Finding Peace in My Groove


There are seasons that I find myself more busier than others.  Sometimes the busyness is totally my doing.  I find ways to add more to my plate just for the sake of adding more.  Sometimes the busyness occurs simply because of the season.

It wasn't until another mom sat down with me and reminded that I was in a transition period that I realized this slower pace that I am now experiencing is needed.  After we got settled in and my husband went back to work, I began to feel antsy.  I had an urge to do something ... anything, really.  I was finding myself uncertain.  Not in the move, but in my life. 

I appreciated that wise mom's advice to enjoy the slower pace.  She even talked to me about how I spent my day.She helped realize something that I have always known, but somehow had forgotten.  You know how that goes, right?  Well, she helped remember that I am most productive earlier in the day.  


When I wake up, I have time with God.  I walk the dog and have more time with God.  I sort clothes if I plan on washing that day.  I wash dishes.  I start the wash.  This is all usually done by 8:30.  I don't say this to make other moms feel the need to wake up early and do chores, but I am saying it because by the time 1 or 2 comes around, I am finished with things that I need to do around the house.  My being done made feel like I wasn't doing enough later in the day.  

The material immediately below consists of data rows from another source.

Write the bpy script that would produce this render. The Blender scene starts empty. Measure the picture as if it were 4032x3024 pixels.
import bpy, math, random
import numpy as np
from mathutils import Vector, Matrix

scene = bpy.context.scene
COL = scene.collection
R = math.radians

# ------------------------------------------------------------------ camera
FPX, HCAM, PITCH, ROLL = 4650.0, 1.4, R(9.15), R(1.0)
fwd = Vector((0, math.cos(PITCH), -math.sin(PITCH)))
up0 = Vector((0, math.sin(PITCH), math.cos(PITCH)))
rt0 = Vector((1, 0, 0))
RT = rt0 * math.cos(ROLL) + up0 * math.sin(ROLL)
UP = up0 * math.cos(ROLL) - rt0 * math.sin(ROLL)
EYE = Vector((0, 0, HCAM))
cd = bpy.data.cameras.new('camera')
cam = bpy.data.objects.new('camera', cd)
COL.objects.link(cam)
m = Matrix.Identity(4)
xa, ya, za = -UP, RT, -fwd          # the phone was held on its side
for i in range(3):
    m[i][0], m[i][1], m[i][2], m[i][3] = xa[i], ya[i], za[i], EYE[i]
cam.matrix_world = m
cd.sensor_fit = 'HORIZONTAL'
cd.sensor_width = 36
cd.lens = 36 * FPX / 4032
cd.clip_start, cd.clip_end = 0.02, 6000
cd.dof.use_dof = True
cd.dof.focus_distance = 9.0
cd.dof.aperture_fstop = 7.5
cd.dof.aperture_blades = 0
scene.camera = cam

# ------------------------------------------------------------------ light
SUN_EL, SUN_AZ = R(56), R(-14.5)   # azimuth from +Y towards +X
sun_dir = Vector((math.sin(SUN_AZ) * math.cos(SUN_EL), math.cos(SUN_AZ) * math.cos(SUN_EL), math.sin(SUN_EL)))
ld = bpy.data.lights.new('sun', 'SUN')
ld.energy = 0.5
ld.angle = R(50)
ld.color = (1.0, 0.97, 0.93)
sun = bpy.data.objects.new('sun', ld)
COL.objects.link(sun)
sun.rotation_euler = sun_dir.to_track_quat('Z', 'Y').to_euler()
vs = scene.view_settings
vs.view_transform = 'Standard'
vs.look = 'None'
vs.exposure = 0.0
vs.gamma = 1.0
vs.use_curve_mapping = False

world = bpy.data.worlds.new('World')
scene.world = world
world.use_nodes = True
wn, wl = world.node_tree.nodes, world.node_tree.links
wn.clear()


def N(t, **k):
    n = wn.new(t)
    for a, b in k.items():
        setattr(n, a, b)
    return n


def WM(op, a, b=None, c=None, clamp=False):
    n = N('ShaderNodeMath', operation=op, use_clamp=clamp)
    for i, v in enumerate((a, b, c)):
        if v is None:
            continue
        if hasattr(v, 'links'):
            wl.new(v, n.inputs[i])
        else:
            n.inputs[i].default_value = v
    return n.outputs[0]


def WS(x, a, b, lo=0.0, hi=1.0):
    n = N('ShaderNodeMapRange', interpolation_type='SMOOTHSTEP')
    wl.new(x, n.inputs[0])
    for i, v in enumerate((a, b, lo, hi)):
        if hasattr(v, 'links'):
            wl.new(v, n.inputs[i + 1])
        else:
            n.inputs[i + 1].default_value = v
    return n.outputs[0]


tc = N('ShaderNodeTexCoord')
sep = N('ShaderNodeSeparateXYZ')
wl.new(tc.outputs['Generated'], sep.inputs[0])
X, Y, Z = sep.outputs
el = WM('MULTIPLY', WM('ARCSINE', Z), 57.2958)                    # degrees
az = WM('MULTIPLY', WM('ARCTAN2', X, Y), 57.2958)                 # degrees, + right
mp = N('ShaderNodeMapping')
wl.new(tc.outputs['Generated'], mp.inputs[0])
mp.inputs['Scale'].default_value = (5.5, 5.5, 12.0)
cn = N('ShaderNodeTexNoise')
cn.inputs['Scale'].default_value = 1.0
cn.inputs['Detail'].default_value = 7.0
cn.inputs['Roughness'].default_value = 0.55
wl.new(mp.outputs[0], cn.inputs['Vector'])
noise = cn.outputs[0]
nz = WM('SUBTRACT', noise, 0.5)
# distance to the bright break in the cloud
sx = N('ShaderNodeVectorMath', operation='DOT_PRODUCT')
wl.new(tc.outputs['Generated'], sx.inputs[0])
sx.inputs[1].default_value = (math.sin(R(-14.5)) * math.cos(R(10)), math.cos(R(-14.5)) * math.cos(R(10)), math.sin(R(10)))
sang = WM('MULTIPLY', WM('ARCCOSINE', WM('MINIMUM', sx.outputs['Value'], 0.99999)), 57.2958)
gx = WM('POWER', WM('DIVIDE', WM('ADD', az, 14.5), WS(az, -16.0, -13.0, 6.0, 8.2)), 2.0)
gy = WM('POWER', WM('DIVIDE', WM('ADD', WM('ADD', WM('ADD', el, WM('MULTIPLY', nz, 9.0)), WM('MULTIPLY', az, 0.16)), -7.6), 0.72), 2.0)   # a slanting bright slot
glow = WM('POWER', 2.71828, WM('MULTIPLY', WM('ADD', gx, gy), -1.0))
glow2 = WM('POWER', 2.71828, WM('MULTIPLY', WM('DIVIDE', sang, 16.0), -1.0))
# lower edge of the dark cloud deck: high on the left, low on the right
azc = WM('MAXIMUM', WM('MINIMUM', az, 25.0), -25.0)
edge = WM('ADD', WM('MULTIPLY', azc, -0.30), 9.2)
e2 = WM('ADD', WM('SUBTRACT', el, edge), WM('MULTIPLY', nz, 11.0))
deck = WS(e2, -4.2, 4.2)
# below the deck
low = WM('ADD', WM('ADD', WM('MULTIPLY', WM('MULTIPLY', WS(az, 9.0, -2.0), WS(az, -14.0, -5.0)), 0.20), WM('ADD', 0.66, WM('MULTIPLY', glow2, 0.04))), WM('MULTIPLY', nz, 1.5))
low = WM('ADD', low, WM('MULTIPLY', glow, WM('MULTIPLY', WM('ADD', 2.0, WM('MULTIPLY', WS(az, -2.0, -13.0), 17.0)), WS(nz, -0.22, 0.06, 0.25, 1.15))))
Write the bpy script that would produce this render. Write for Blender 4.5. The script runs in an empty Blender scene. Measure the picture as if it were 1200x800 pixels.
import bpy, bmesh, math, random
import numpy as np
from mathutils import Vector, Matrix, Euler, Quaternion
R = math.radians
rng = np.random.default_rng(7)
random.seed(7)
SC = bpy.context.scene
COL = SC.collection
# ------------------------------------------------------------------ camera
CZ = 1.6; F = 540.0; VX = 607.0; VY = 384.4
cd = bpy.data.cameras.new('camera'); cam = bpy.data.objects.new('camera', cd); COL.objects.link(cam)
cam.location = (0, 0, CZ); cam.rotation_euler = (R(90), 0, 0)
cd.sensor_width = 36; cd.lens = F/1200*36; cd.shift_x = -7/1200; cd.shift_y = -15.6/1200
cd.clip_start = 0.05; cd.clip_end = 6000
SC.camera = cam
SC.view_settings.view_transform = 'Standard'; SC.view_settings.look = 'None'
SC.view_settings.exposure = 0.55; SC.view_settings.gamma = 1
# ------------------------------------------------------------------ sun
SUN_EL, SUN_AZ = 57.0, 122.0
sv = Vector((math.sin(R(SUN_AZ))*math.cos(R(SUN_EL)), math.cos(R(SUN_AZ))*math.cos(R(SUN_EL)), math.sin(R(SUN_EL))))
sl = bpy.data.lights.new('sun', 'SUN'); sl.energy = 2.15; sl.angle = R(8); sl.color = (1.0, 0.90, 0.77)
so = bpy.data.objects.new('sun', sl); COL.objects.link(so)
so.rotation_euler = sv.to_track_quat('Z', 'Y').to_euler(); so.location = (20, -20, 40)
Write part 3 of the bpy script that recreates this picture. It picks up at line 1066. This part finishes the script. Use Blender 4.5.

The conversation I had with her made me realize that because I was use to being busy when I became less busy there was unrest.  I also realized that I think my most moms are super busy and why am I not.  I think that goes under comparison.  


I am learning that the slowing down and the simplicity of my life is just what I needed at this time.  It is actually something that I desired.  I am continuing to learn that my life is my life, and even isn't as busy as other moms it's still full and we are all called to do different things in different seasons.


The photos are from a day we spent at the park last week.  It has been a long time since I actually played with the girls.  I slid down the slide a few times.  Who knew I was too tall for it? We played tag, and had a really nice time with one another. It was one of the best days of 2015 so far.